→ Task objective
Only the lines from the one containing "Generate a Blender" down to the one containing "from mathutils import Vector", inclusive, are to be quoted exactly.

┌─ Records

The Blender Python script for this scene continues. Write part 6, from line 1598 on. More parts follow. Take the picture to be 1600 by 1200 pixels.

└─
┌─ Records

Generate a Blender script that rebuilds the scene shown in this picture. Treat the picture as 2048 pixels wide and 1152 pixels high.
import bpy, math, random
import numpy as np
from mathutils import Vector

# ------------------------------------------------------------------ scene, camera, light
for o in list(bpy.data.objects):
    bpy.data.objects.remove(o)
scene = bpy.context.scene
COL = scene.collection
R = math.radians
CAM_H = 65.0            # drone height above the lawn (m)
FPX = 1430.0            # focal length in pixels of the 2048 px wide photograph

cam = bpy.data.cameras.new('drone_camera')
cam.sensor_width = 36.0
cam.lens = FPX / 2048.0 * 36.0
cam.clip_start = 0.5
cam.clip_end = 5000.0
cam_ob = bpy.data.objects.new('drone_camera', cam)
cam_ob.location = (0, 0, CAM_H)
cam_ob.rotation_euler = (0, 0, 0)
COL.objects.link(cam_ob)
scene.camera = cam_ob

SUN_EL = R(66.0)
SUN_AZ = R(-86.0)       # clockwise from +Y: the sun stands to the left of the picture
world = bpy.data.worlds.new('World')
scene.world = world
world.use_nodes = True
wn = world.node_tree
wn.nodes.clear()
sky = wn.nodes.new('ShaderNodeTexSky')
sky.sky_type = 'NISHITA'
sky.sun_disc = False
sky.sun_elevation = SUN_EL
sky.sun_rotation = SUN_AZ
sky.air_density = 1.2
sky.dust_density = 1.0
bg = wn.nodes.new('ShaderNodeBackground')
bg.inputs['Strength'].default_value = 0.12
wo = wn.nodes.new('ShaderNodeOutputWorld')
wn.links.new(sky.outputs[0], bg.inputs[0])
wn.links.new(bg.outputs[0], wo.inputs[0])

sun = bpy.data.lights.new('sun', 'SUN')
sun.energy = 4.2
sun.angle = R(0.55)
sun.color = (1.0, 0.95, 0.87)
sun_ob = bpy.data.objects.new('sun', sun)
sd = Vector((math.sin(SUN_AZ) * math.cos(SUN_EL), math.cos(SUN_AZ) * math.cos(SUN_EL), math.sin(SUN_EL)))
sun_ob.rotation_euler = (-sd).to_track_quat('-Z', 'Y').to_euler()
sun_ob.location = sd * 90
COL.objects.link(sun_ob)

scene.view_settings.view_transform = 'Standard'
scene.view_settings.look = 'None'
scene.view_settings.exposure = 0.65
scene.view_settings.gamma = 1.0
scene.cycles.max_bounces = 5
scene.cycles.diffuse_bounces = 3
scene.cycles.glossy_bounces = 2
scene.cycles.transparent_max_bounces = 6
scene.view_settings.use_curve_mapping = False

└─

→ Reply to the exercise
Generate a Blender script that rebuilds the scene shown in this picture. Treat the picture as 2048 pixels wide and 1152 pixels high.
import bpy, math, random
import numpy as np
from mathutils import Vector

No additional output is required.